TASK REQUIREMENTS: Can you write out all the lines word for word, with no pictures?

COLLECTED DATA:
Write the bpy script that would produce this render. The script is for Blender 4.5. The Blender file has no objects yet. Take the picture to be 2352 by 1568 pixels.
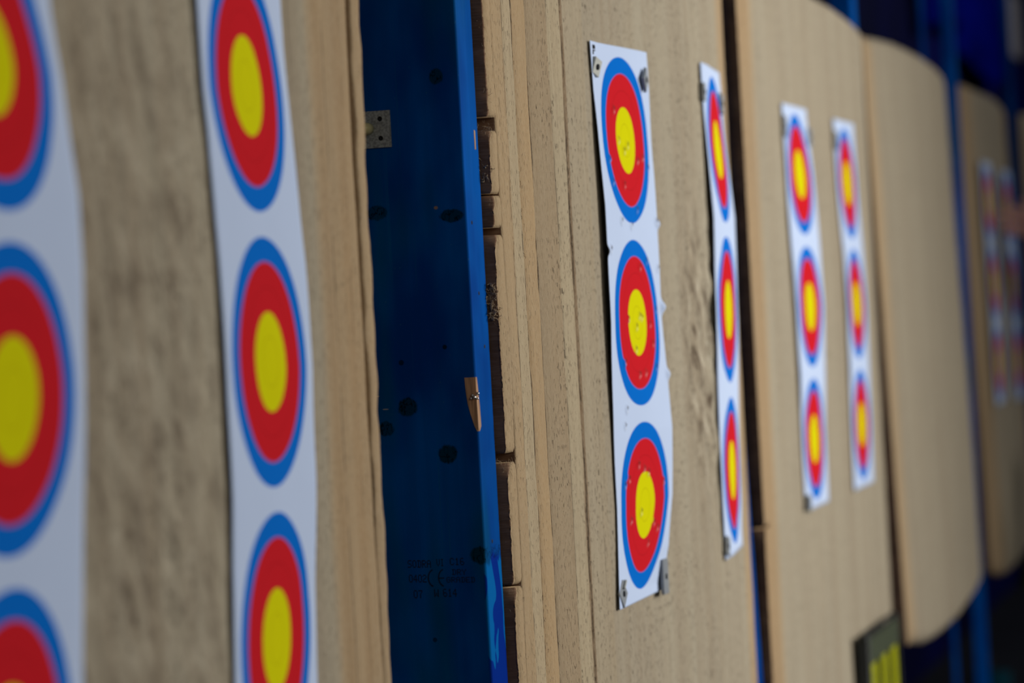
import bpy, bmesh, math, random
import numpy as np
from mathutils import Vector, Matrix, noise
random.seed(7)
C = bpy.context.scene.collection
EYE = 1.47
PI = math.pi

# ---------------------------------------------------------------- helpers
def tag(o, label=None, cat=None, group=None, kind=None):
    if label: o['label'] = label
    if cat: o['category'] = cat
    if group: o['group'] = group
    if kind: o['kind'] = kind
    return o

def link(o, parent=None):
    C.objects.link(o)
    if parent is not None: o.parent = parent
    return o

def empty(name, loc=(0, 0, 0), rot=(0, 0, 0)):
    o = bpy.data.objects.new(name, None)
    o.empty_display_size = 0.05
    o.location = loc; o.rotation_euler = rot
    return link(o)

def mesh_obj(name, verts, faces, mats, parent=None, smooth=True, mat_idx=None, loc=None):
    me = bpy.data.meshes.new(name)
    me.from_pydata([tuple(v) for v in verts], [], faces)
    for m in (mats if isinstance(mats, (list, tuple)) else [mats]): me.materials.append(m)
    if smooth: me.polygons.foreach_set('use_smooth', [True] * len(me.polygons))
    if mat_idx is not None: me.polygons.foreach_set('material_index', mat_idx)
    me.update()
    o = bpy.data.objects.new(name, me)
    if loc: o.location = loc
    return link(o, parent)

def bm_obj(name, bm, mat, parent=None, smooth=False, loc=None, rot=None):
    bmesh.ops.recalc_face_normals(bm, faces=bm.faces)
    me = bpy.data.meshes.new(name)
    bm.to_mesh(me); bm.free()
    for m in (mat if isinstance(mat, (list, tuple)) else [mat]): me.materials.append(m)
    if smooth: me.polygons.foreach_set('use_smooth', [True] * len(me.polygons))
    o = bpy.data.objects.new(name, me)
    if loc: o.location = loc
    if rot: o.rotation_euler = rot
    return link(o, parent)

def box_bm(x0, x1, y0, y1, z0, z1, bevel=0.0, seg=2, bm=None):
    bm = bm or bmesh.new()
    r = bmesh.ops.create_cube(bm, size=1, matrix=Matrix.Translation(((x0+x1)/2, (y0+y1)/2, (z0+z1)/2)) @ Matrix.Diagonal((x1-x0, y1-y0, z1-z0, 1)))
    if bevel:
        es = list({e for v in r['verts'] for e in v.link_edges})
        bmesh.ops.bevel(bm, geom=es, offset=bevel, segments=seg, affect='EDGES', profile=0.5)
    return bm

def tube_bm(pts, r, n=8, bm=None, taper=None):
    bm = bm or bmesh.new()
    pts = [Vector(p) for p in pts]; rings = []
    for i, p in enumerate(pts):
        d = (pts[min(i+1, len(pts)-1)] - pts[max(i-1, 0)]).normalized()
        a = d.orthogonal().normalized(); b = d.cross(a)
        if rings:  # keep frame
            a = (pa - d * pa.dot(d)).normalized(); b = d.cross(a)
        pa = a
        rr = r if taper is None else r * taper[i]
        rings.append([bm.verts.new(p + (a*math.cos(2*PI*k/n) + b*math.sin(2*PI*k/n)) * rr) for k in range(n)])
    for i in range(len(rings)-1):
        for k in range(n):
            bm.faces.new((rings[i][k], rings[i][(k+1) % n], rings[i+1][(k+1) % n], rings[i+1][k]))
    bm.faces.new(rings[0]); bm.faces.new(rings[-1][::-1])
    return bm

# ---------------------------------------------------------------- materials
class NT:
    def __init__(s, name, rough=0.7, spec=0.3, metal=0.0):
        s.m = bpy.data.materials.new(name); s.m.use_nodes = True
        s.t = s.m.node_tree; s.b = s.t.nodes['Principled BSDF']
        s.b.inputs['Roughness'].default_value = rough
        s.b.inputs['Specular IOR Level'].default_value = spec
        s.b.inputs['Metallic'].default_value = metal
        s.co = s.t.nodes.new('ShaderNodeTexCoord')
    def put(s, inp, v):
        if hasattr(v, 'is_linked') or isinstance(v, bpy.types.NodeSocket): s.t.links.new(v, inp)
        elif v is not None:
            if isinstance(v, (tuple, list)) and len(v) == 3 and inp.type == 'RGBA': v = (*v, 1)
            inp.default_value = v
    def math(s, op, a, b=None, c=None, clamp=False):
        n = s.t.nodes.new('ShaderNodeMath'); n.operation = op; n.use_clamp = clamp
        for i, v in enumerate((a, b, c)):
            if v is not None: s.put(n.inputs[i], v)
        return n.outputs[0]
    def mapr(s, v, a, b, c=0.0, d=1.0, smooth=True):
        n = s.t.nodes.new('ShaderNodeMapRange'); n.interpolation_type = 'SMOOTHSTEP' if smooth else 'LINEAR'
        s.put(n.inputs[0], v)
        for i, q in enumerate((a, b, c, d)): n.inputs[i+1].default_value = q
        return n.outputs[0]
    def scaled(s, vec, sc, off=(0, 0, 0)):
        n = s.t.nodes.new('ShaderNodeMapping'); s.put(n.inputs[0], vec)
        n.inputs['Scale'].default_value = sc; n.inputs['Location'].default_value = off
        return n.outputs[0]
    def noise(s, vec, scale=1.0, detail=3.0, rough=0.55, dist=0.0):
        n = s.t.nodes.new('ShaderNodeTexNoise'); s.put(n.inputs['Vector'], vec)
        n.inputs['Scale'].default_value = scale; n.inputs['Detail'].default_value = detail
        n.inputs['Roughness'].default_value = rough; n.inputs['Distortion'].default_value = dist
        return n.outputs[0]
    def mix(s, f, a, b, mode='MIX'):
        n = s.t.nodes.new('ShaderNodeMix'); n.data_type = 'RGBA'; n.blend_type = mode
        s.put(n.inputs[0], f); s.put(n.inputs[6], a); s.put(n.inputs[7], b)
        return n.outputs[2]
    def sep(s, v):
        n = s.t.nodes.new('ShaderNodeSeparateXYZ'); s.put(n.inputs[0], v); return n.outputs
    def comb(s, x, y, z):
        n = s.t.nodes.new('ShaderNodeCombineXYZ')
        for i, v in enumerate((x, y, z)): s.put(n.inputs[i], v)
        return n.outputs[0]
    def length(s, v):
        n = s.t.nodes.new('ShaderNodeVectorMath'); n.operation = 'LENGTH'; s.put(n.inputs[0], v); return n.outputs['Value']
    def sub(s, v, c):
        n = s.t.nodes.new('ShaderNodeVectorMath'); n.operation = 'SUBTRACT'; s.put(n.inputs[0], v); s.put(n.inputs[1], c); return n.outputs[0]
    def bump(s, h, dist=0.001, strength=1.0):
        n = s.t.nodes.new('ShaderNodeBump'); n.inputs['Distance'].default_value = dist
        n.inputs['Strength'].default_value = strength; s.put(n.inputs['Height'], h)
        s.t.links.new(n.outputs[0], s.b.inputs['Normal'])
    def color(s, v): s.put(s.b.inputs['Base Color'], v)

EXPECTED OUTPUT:
Write the bpy script that would produce this render. The script is for Blender 4.5. The Blender file has no objects yet. Take the picture to be 2352 by 1568 pixels.
import bpy, bmesh, math, random
import numpy as np
from mathutils import Vector, Matrix, noise
random.seed(7)
C = bpy.context.scene.collection
EYE = 1.47
PI = math.pi

# ---------------------------------------------------------------- helpers
def tag(o, label=None, cat=None, group=None, kind=None):
    if label: o['label'] = label
    if cat: o['category'] = cat
    if group: o['group'] = group
    if kind: o['kind'] = kind
    return o

def link(o, parent=None):
    C.objects.link(o)
    if parent is not None: o.parent = parent
    return o

def empty(name, loc=(0, 0, 0), rot=(0, 0, 0)):
    o = bpy.data.objects.new(name, None)
    o.empty_display_size = 0.05
    o.location = loc; o.rotation_euler = rot
    return link(o)

def mesh_obj(name, verts, faces, mats, parent=None, smooth=True, mat_idx=None, loc=None):
    me = bpy.data.meshes.new(name)
    me.from_pydata([tuple(v) for v in verts], [], faces)
    for m in (mats if isinstance(mats, (list, tuple)) else [mats]): me.materials.append(m)
    if smooth: me.polygons.foreach_set('use_smooth', [True] * len(me.polygons))
    if mat_idx is not None: me.polygons.foreach_set('material_index', mat_idx)
    me.update()
    o = bpy.data.objects.new(name, me)
    if loc: o.location = loc
    return link(o, parent)

def bm_obj(name, bm, mat, parent=None, smooth=False, loc=None, rot=None):
    bmesh.ops.recalc_face_normals(bm, faces=bm.faces)
    me = bpy.data.meshes.new(name)
    bm.to_mesh(me); bm.free()
    for m in (mat if isinstance(mat, (list, tuple)) else [mat]): me.materials.append(m)
    if smooth: me.polygons.foreach_set('use_smooth', [True] * len(me.polygons))
    o = bpy.data.objects.new(name, me)
    if loc: o.location = loc
    if rot: o.rotation_euler = rot
    return link(o, parent)

def box_bm(x0, x1, y0, y1, z0, z1, bevel=0.0, seg=2, bm=None):
    bm = bm or bmesh.new()
    r = bmesh.ops.create_cube(bm, size=1, matrix=Matrix.Translation(((x0+x1)/2, (y0+y1)/2, (z0+z1)/2)) @ Matrix.Diagonal((x1-x0, y1-y0, z1-z0, 1)))
    if bevel:
        es = list({e for v in r['verts'] for e in v.link_edges})
        bmesh.ops.bevel(bm, geom=es, offset=bevel, segments=seg, affect='EDGES', profile=0.5)
    return bm

def tube_bm(pts, r, n=8, bm=None, taper=None):
    bm = bm or bmesh.new()
    pts = [Vector(p) for p in pts]; rings = []
    for i, p in enumerate(pts):
        d = (pts[min(i+1, len(pts)-1)] - pts[max(i-1, 0)]).normalized()
        a = d.orthogonal().normalized(); b = d.cross(a)
        if rings:  # keep frame
            a = (pa - d * pa.dot(d)).normalized(); b = d.cross(a)
        pa = a
        rr = r if taper is None else r * taper[i]
        rings.append([bm.verts.new(p + (a*math.cos(2*PI*k/n) + b*math.sin(2*PI*k/n)) * rr) for k in range(n)])
    for i in range(len(rings)-1):
        for k in range(n):
            bm.faces.new((rings[i][k], rings[i][(k+1) % n], rings[i+1][(k+1) % n], rings[i+1][k]))
    bm.faces.new(rings[0]); bm.faces.new(rings[-1][::-1])
    return bm

# ---------------------------------------------------------------- materials
class NT:
    def __init__(s, name, rough=0.7, spec=0.3, metal=0.0):
        s.m = bpy.data.materials.new(name); s.m.use_nodes = True
        s.t = s.m.node_tree; s.b = s.t.nodes['Principled BSDF']
        s.b.inputs['Roughness'].default_value = rough
        s.b.inputs['Specular IOR Level'].default_value = spec
        s.b.inputs['Metallic'].default_value = metal
        s.co = s.t.nodes.new('ShaderNodeTexCoord')
    def put(s, inp, v):
        if hasattr(v, 'is_linked') or isinstance(v, bpy.types.NodeSocket): s.t.links.new(v, inp)
        elif v is not None:
            if isinstance(v, (tuple, list)) and len(v) == 3 and inp.type == 'RGBA': v = (*v, 1)
            inp.default_value = v
    def math(s, op, a, b=None, c=None, clamp=False):
        n = s.t.nodes.new('ShaderNodeMath'); n.operation = op; n.use_clamp = clamp
        for i, v in enumerate((a, b, c)):
            if v is not None: s.put(n.inputs[i], v)
        return n.outputs[0]
    def mapr(s, v, a, b, c=0.0, d=1.0, smooth=True):
        n = s.t.nodes.new('ShaderNodeMapRange'); n.interpolation_type = 'SMOOTHSTEP' if smooth else 'LINEAR'
        s.put(n.inputs[0], v)
        for i, q in enumerate((a, b, c, d)): n.inputs[i+1].default_value = q
        return n.outputs[0]
    def scaled(s, vec, sc, off=(0, 0, 0)):
        n = s.t.nodes.new('ShaderNodeMapping'); s.put(n.inputs[0], vec)
        n.inputs['Scale'].default_value = sc; n.inputs['Location'].default_value = off
        return n.outputs[0]
    def noise(s, vec, scale=1.0, detail=3.0, rough=0.55, dist=0.0):
        n = s.t.nodes.new('ShaderNodeTexNoise'); s.put(n.inputs['Vector'], vec)
        n.inputs['Scale'].default_value = scale; n.inputs['Detail'].default_value = detail
        n.inputs['Roughness'].default_value = rough; n.inputs['Distortion'].default_value = dist
        return n.outputs[0]
    def mix(s, f, a, b, mode='MIX'):
        n = s.t.nodes.new('ShaderNodeMix'); n.data_type = 'RGBA'; n.blend_type = mode
        s.put(n.inputs[0], f); s.put(n.inputs[6], a); s.put(n.inputs[7], b)
        return n.outputs[2]
    def sep(s, v):
        n = s.t.nodes.new('ShaderNodeSeparateXYZ'); s.put(n.inputs[0], v); return n.outputs
    def comb(s, x, y, z):
        n = s.t.nodes.new('ShaderNodeCombineXYZ')
        for i, v in enumerate((x, y, z)): s.put(n.inputs[i], v)
        return n.outputs[0]
    def length(s, v):
        n = s.t.nodes.new('ShaderNodeVectorMath'); n.operation = 'LENGTH'; s.put(n.inputs[0], v); return n.outputs['Value']
    def sub(s, v, c):
        n = s.t.nodes.new('ShaderNodeVectorMath'); n.operation = 'SUBTRACT'; s.put(n.inputs[0], v); s.put(n.inputs[1], c); return n.outputs[0]
    def bump(s, h, dist=0.001, strength=1.0):
        n = s.t.nodes.new('ShaderNodeBump'); n.inputs['Distance'].default_value = dist
        n.inputs['Strength'].default_value = strength; s.put(n.inputs['Height'], h)
        s.t.links.new(n.outputs[0], s.b.inputs['Normal'])
    def color(s, v): s.put(s.b.inputs['Base Color'], v)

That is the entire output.